(Records excerpted from a collection)

# # # # # # #

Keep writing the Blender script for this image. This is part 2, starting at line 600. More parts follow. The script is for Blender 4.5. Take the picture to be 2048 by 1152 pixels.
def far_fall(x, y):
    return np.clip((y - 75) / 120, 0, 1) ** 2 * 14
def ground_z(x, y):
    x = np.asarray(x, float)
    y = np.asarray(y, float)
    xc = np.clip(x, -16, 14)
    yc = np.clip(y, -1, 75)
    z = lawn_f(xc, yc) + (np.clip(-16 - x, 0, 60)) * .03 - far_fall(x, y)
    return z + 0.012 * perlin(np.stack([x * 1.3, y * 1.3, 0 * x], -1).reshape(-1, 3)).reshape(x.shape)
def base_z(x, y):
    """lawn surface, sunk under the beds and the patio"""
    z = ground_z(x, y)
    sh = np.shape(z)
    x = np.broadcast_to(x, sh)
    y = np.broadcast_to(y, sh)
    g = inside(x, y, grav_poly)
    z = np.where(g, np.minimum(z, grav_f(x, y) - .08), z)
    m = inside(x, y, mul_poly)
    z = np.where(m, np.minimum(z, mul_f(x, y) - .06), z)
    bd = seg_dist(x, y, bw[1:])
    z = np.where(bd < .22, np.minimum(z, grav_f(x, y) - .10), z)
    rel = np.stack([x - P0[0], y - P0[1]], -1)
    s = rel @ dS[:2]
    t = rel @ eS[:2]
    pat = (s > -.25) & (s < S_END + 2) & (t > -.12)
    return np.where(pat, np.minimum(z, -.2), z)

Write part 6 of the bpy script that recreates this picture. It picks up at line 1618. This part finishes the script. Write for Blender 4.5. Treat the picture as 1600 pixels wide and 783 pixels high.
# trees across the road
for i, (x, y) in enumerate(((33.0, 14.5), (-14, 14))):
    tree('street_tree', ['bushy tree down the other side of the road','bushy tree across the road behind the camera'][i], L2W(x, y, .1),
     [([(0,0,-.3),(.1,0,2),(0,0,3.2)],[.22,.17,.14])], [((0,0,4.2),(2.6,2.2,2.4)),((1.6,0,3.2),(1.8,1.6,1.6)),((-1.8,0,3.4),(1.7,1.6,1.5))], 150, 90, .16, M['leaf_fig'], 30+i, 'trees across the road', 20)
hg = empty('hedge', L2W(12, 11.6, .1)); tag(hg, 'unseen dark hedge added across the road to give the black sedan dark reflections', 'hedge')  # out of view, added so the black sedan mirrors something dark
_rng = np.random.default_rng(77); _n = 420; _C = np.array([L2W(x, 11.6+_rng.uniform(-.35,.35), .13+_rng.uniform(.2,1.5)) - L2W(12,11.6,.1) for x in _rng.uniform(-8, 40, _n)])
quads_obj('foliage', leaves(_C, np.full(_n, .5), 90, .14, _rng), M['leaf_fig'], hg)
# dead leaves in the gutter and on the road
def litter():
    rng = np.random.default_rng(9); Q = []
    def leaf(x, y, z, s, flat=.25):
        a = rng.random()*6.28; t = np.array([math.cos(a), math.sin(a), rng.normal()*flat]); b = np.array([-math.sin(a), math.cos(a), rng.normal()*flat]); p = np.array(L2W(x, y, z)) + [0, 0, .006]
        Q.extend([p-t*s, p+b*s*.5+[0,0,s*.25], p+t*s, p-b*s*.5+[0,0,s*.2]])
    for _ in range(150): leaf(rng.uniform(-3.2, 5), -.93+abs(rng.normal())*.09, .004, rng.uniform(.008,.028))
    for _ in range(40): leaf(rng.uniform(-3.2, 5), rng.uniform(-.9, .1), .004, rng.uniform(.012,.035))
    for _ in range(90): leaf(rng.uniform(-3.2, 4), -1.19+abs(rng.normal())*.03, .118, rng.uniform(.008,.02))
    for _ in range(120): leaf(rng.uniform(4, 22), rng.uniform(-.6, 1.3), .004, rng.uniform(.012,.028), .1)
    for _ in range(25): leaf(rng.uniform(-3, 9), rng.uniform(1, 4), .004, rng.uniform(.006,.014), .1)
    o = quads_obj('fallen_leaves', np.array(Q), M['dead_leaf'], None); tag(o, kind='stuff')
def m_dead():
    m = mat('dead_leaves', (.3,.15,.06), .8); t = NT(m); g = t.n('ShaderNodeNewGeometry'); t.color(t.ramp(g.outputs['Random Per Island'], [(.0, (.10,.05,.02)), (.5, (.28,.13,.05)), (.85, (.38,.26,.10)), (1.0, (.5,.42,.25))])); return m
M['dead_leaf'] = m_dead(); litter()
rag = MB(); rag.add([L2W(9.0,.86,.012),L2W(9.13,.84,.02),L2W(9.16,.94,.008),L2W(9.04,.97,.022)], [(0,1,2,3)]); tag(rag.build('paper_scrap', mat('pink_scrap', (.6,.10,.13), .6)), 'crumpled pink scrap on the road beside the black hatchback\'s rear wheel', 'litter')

# # # # # # #

**Task description**
Every line of the data above should be copied exactly.

**Written response**
Keep writing the Blender script for this image. This is part 2, starting at line 600. More parts follow. The script is for Blender 4.5. Take the picture to be 2048 by 1152 pixels.
def far_fall(x, y):
    return np.clip((y - 75) / 120, 0, 1) ** 2 * 14
def ground_z(x, y):
    x = np.asarray(x, float)
    y = np.asarray(y, float)
    xc = np.clip(x, -16, 14)
    yc = np.clip(y, -1, 75)
    z = lawn_f(xc, yc) + (np.clip(-16 - x, 0, 60)) * .03 - far_fall(x, y)
    return z + 0.012 * perlin(np.stack([x * 1.3, y * 1.3, 0 * x], -1).reshape(-1, 3)).reshape(x.shape)
def base_z(x, y):
    """lawn surface, sunk under the beds and the patio"""
    z = ground_z(x, y)
    sh = np.shape(z)
    x = np.broadcast_to(x, sh)
    y = np.broadcast_to(y, sh)
    g = inside(x, y, grav_poly)
    z = np.where(g, np.minimum(z, grav_f(x, y) - .08), z)
    m = inside(x, y, mul_poly)
    z = np.where(m, np.minimum(z, mul_f(x, y) - .06), z)
    bd = seg_dist(x, y, bw[1:])
    z = np.where(bd < .22, np.minimum(z, grav_f(x, y) - .10), z)
    rel = np.stack([x - P0[0], y - P0[1]], -1)
    s = rel @ dS[:2]
    t = rel @ eS[:2]
    pat = (s > -.25) & (s < S_END + 2) & (t > -.12)
    return np.where(pat, np.minimum(z, -.2), z)

Write part 6 of the bpy script that recreates this picture. It picks up at line 1618. This part finishes the script. Write for Blender 4.5. Treat the picture as 1600 pixels wide and 783 pixels high.
# trees across the road
for i, (x, y) in enumerate(((33.0, 14.5), (-14, 14))):
    tree('street_tree', ['bushy tree down the other side of the road','bushy tree across the road behind the camera'][i], L2W(x, y, .1),
     [([(0,0,-.3),(.1,0,2),(0,0,3.2)],[.22,.17,.14])], [((0,0,4.2),(2.6,2.2,2.4)),((1.6,0,3.2),(1.8,1.6,1.6)),((-1.8,0,3.4),(1.7,1.6,1.5))], 150, 90, .16, M['leaf_fig'], 30+i, 'trees across the road', 20)
hg = empty('hedge', L2W(12, 11.6, .1)); tag(hg, 'unseen dark hedge added across the road to give the black sedan dark reflections', 'hedge')  # out of view, added so the black sedan mirrors something dark
_rng = np.random.default_rng(77); _n = 420; _C = np.array([L2W(x, 11.6+_rng.uniform(-.35,.35), .13+_rng.uniform(.2,1.5)) - L2W(12,11.6,.1) for x in _rng.uniform(-8, 40, _n)])
quads_obj('foliage', leaves(_C, np.full(_n, .5), 90, .14, _rng), M['leaf_fig'], hg)
# dead leaves in the gutter and on the road
def litter():
    rng = np.random.default_rng(9); Q = []
    def leaf(x, y, z, s, flat=.25):
        a = rng.random()*6.28; t = np.array([math.cos(a), math.sin(a), rng.normal()*flat]); b = np.array([-math.sin(a), math.cos(a), rng.normal()*flat]); p = np.array(L2W(x, y, z)) + [0, 0, .006]
        Q.extend([p-t*s, p+b*s*.5+[0,0,s*.25], p+t*s, p-b*s*.5+[0,0,s*.2]])
    for _ in range(150): leaf(rng.uniform(-3.2, 5), -.93+abs(rng.normal())*.09, .004, rng.uniform(.008,.028))
    for _ in range(40): leaf(rng.uniform(-3.2, 5), rng.uniform(-.9, .1), .004, rng.uniform(.012,.035))
    for _ in range(90): leaf(rng.uniform(-3.2, 4), -1.19+abs(rng.normal())*.03, .118, rng.uniform(.008,.02))
    for _ in range(120): leaf(rng.uniform(4, 22), rng.uniform(-.6, 1.3), .004, rng.uniform(.012,.028), .1)
    for _ in range(25): leaf(rng.uniform(-3, 9), rng.uniform(1, 4), .004, rng.uniform(.006,.014), .1)
    o = quads_obj('fallen_leaves', np.array(Q), M['dead_leaf'], None); tag(o, kind='stuff')
def m_dead():
    m = mat('dead_leaves', (.3,.15,.06), .8); t = NT(m); g = t.n('ShaderNodeNewGeometry'); t.color(t.ramp(g.outputs['Random Per Island'], [(.0, (.10,.05,.02)), (.5, (.28,.13,.05)), (.85, (.38,.26,.10)), (1.0, (.5,.42,.25))])); return m
M['dead_leaf'] = m_dead(); litter()
rag = MB(); rag.add([L2W(9.0,.86,.012),L2W(9.13,.84,.02),L2W(9.16,.94,.008),L2W(9.04,.97,.022)], [(0,1,2,3)]); tag(rag.build('paper_scrap', mat('pink_scrap', (.6,.10,.13), .6)), 'crumpled pink scrap on the road beside the black hatchback\'s rear wheel', 'litter')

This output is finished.